The capacity provided by such resource churches offers a unique opportunity that, if positioned right, can release huge blessing to mission in a city as a whole. A big vision is needed for this to happen and it should be shaped around blessing the city, rather than the church simply getting bigger for its own sake. Everyone needs to know this is the deal.

Even the biggest city churches cannot reach the city on their own, but they can release their capacity to energise a city vision that many other churches can get behind. City centre resource churches can do this in 5 ways:

1. Supporting bishops:

Diocesan bishops have the big view of the city usually in ways very similar to city centre resource churches. The bishop’s work can be enhanced by having a good working relationship with large resource churches and working through how they “fit”. The resource church should be asking “how can we help you achieve your vision for the city?” and the bishop could be giving permission and encouraging the city-wide vision and mission of that church.

2. Planting churches:

Larger churches must get good at planting other churches that will multiply good practice and mission across a city working with the bishop and other churches. Experience suggests that churches which plant churches attract leaders and members who themselves want to plant and this helps, even if it doesn’t replace, those they send. Strategic planting with other churches and denominations should also evolve as parts of the city in greater need begin to be targeted for resourcing.

3. Releasing resources:

Larger churches are more able to support staff who develop specialisms and resources. If these are focused on the needs of the city and not just the needs of that church, the city centre church can enable many other churches to get involved in receiving and using these resources, as well as joining in with the development of the impact of these resources across the city. Examples include promoting marriage and family life, debt advice, caring for ex-offenders, evangelism courses, etc.

4. Sending teams:

Resource churches can develop leaders and ministry by equipping and enabling their members to visit other churches in ministry teams to help run courses, lead worship, give testimonies and talks. For churches called, for example, to highly contextual mission this can be an enormous blessing and encourages mutuality and reciprocity.

5. Developing leaders:

Larger churches simply on account of their size have more leaders and are well placed to develop leadership training programmes to accelerate the development of character and leadership competence. These programmes need to be set in the context of raising up leaders to resource and equip the whole city. With a longer view, leaders of different disciplines can be developed for church planting into specific contexts and helping other churches across the city e.g. cross-cultural leadership in areas of different ethnicity.

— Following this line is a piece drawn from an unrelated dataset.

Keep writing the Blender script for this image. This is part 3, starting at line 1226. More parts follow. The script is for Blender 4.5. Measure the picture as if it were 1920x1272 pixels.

Larger, city centre churches can easily develop ministries that simply serve the vision of that church alone. However, if some core values are emphasised, they will catalyse a missional flow of ministry that will genuinely resource the church across the whole city. These include:

  • generosity – give away what we have been given (church planting, resources, teams, etc);
  • partnership – work with others to reach our city (diocesan bishop, churches, other denominations, businesses, charities, etc);
  • audacity – re-evangelise our city and help transform the structures and communities (with a vision big enough to capture the imagination of the city and only achievable with God)
  • humility – serve the city and its churches (play our part, listen and serve the city)

So how could this happen?

Thinking of larger city centre churches, Diocesan bishops could begin to ask: how could this church resource the city? Could it help to catalyse mission across the city as a whole? Thinking of bishops responsible for a city the resource church could begin to ask: how can we work collaboratively to help you fulfill your vision for this city?

If there isn’t a city-centre resource church like this, could the bishop and a group of churches work together to invite and encourage one to be established? The leadership and resources required to plant a city centre resource church are immense, and require help from outside the city as well as inside, but the fruit of such an invitation, particularly if the values include generosity, partnership, audacity and humility, could transform mission to the city.